I mostly agree with his assessment of the two different concepts. The purpose of an accountability partner is to give you someone to whom you are forced to admit that you messed up. The idea is that you won't want to have to admit that you messed up, so you won't do it. The problem with this is that there are ways to hide what you have done, if the person is not right there looking over your shoulder. With the Internet, you could do something like sending the web log files to the accountability partner, but even those can be falsified and a person does not have to admit he has done wrong

A mentor is a concept. The purpose of a mentor is to give a person someone who can help him or her work toward a solution. Often, the best mentor is a person who has experienced a similar problem and has overcome the problem. A mentor can look at what a mentee does from an objective perspective. The mentee will tell the mentor about the things that happening and seek the mentor’s help in finding a way to overcome these issues. Unlike in an accountability partner relationship, the mentoring relationship is directed by the mentee. It is not the job of the mentor to try to force the person to admit to wrong doing, but is there to offer advice in how to improve in areas that the mentee wants to improve.

To better show the difference between the two, suppose there is an author is trying to sell books and has several speaking engagements lined up. After the first couple, she realizes that she isn’t connecting with her audience. She analyses her talks and determines that she is spending way too much time talking about her kids and it is boring her audience to tears. She may go to an accountability partner and say, “here is my schedule. After every speaking engagement I want you to call me and ask me how much time I spent talking about my children.” On the other hand, she may know another author that she admires for her ability to connect with the audience. She may call up this author and say, “I would like for you to mentor me to improve my ability to connect with the audience.” The mentor might listen to a few talks. She might offer some advice, such as “instead of talking about how great your kids are, talk about them spilling flour all over the cat.”

Anonymous said...

I didn't have an addiction to porn, but I certainly did to myspace and entertainment/Hollywood sites and blogs. I could spend hours and hours a day AND night being "entertained" by both. As a Christian woman, something that had been weighing on my spirit for quite some time finally hit me hard about a month or so ago...God has a purpose for me...and here I am wasting precious hours (and HOURS) every day "losing myself" on the internet and filling my head with absolutely useless information...USELESS. I began to realize how much I could be accomplishing EVERY day if I channeled that same focus and energy into the gifts God gave me to share with others. I realized how easy it could become to waste ones life away, being absorbed by what has undoubtedly become the "boob tube" of the new millenium, our computers. It was scary and eye-opening for me, and I've changed my internet habits dramatically. I said all that to say, he has to sincerely want the change and believe in the reason for change ON HIS OWN...and if he THINKS he can't do it alone, then whether it be an accountability partner, or a mentor...their efforts will all be in vain.

Anonymous said...

He told me, “You reach a certain point after a while—and it doesn’t take much—where boom! your conscience is seared and you convince yourself that what you’re doing is OK. Your innocence is drained. You can do it, and do it, and do it all day long.”
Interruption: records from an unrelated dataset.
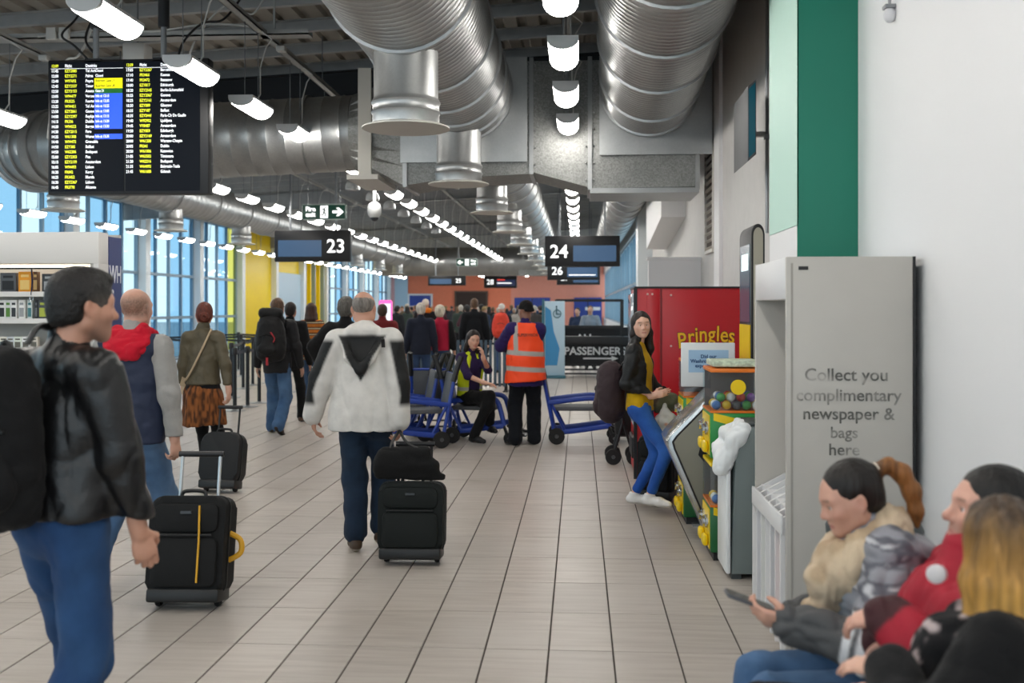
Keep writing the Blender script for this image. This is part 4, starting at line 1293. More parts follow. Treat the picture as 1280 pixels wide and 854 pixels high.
# queue fence of dark blue-grey slats
SLATE = mat('slate_blue_steel', '#4a5c6b', 0.45, 0.3)
qf = empty('queue_fence', (-4.2, 20.6, 0), 0, 'slate blue queue fence of upright slats behind the parked wheelchairs', 'fence')
MB().box(0, 2.75, -0.02, 0.02, 0.93, 0.97).build('top_rail', GBLK, qf, smooth=False)
MB().box(0, 2.75, -0.02, 0.02, 0.12, 0.16).build('bottom_rail', GBLK, qf, smooth=False)
slat0 = MB().box(-0.027, 0.027, -0.008, 0.008, 0.10, 1.02, bev=0.004, seg=1).build('slat', SLATE, qf)
for k in range(30):
    o = slat0 if k == 0 else slat0.copy()
    if k: COL.objects.link(o)
    o.location = (0.05 + 0.092 * k, -0.026, 0)
for x in (0.0, 1.37, 2.75):
    MB().box(x - 0.03, x + 0.03, -0.03, 0.03, 0, 1.05).build('post', GBLK, qf, smooth=False)
    MB().box(x - 0.05, x + 0.05, -0.2, 0.2, 0, 0.02).build('foot', GBLK, qf, smooth=False)

# stanchions
STB = mat('stanchion_black', '#1b2026', 0.4)
def make_post():
    t = empty('queue_post', (0, 0, 0), 0, 'black queue post with flat base and belt head in the roped lanes', 'queue post', 'queue posts in the roped lanes')
    MB().tube([(0, 0, 0.02), (0, 0, 0.98)], 0.032, 12).build('pole', STB, t)
    MB().lathe([(0.17, 0), (0.17, 0.008), (0.06, 0.022), (0.03, 0.03)], 20).build('base', mat('base_steel', '#9fa3a6', 0.3, 0.7), t)
    MB().lathe([(0.034, 0.90), (0.045, 0.91), (0.045, 1.0), (0.03, 1.02)], 14).build('belt_head', BLACK, t)
    return t
pp = make_post()
plist = [(293.5, 513.6), (309.5, 508.7), (324, 503.8), (304, 486), (316, 481.6), (373.5, 490), (289, 497)]
pw = [ground(*p) for p in plist]
for zz, xs in ((20.5, (-11.2, -9.9, -8.6)), (22.6, (-11.6, -10.4, -9.2, -8.0, -6.9)), (24.8, (-11.8, -10.6, -9.4, -8.2, -7.0, -5.8)), (27.0, (-10.4, -9.0, -7.6, -6.2))):
    pw += [Vector((x, zz, 0)) for x in xs]
for k, p in enumerate(pw):
    o = pp if k == 0 else copy_tree(pp)
    o.location = p
    if k < 7:
        o['label'] = 'black queue post, %s beyond the olive jacket' % ['foremost of the cluster', 'second nearest in the cluster', 'third nearest in the cluster', 'fifth nearest in the cluster', 'farthest in the cluster', 'alone right of the rucksack', 'fourth nearest in the cluster'][k]
    else:
        o['label'] = 'black queue post in a far roped lane, %s from the glass in row %s' % (ORD[[0, 1, 2, 0, 1, 2, 3, 4, 0, 1, 2, 3, 4, 5, 0, 1, 2, 3][k - 7]], ['one', 'two', 'three', 'four'][0 if k < 10 else 1 if k < 15 else 2 if k < 21 else 3])
pairs = [(0, 1), (1, 2), (3, 4), (6, 3), (7, 8), (8, 9), (10, 11), (11, 12), (12, 13), (13, 14), (15, 16), (16, 17), (17, 18), (18, 19), (19, 20), (21, 22), (22, 23), (23, 24)]
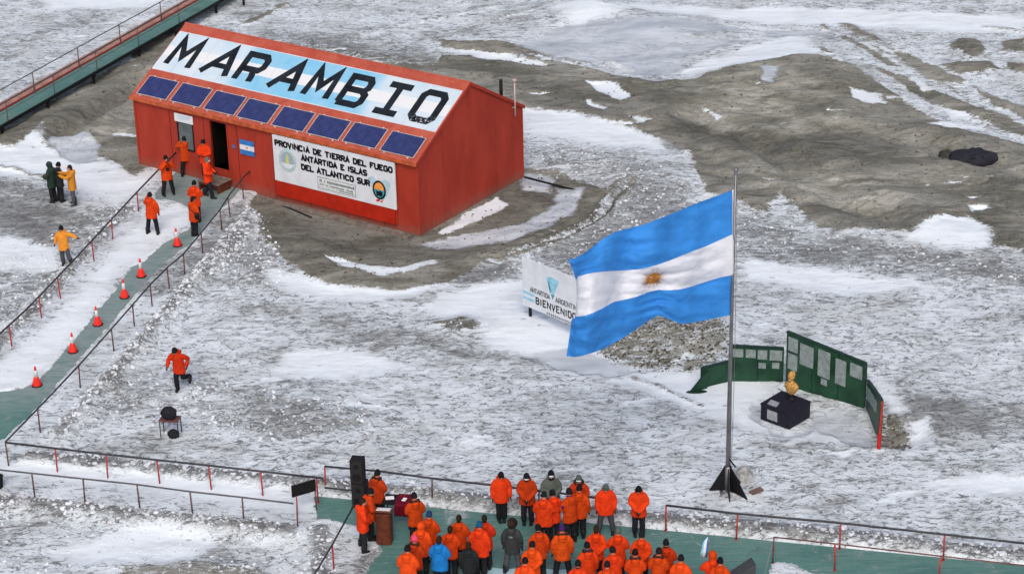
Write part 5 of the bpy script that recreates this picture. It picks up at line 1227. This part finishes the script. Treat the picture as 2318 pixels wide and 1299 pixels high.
ARMS = {'down': [((-.262, .02, 1.15), (-.268, -.06, .89)), ((.262, .02, 1.15), (.268, -.06, .89))],
        'front': [((-.255, -.03, 1.16), (-.05, -.225, .95)), ((.255, -.03, 1.16), (.05, -.225, .94))],
        'back': [((-.255, .08, 1.17), (-.05, .215, .98)), ((.255, .08, 1.17), (.05, .215, .97))],
        'camera': [((-.30, -.20, 1.28), (-.07, -.30, 1.56)), ((.30, -.20, 1.28), (.07, -.30, 1.56))],
        'reach': [((-.26, -.20, 1.30), (-.16, -.46, 1.42)), ((.26, -.20, 1.30), (.14, -.46, 1.40))],
        'out': [((-.30, .02, 1.20), (-.34, -.04, .96)), ((.40, -.02, 1.38), (.62, -.06, 1.30))],
        'phone': [((-.285, .02, 1.17), (-.275, -.06, .93)), ((.30, -.16, 1.24), (.24, -.32, 1.48))],
        'run': [((-.30, -.12, 1.20), (-.26, -.30, 1.08)), ((.31, .16, 1.20), (.28, .06, .98))],
        'pole': [((-.29, -.10, 1.16), (-.10, -.27, 1.10)), ((.29, -.10, 1.20), (.02, -.27, 1.30))],
        'hold': [((-.27, -.05, 1.16), (-.12, -.27, 1.14)), ((.27, -.05, 1.16), (.12, -.27, 1.14))]}
LEGS = {'stand': [((-.105, -.01, .50), (-.115, .02, .09)), ((.105, -.01, .50), (.115, .02, .09))],
        'apart': [((-.16, -.01, .50), (-.22, .02, .09)), ((.16, -.01, .50), (.22, .02, .09))],
        'close': [((-.085, -.01, .50), (-.08, .02, .09)), ((.085, -.01, .50), (.08, .02, .09))],
        'walk': [((-.11, -.14, .52), (-.12, -.22, .09)), ((.11, .02, .50), (.12, .26, .11))],
        'run': [((-.10, -.10, .51), (-.10, -.06, .09)), ((.13, -.02, .53), (.20, .36, .42))],
        'step': [((-.10, -.02, .50), (-.10, .02, .09)), ((.20, -.10, .55), (.34, -.12, .20))]}
POSE = {}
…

That's a SCARY thought! And it happens so EASILY...we think we're stronger than this or that, and we're not. The most dangerous place in the world to be is: above it. Thinking you're above this addiction or that addiction. Scary, scary, scary...

Debbie
http://my-God-rocks.blogspot.com

Jan Kern said...

Great thoughts!

I see the difference in accountability and mentoring as you described it, Timothy. Thanks for sharing that distinction. Makes sense.

And as I think about it more, I see that distinction played out in the ministry with at-risk teens where I am. We just typically haven't labeled it.

Nikky, wonderful insights well applied to your own life and Internet use. Very cool. You're so right about needing to sincerely want the change. So true for all of us. It's a good thing God can work in our hearts even on that level!

And Debbie . . . I'm right with you on that one. Dangerous and scarey.

Many might say, "What--the Internet dangerous?" Taken to crazy extremes, it can totally mess with our minds our hearts, so yes.

While interviewing on this topic, I realized how easy it is to entirely deny a problem. It's a more accepted behavior than other addictions, easily done alone or in secret so no one knows, and it's less likely to affect you physically (though it certainly can).

Something to keep talking about. Hope we do.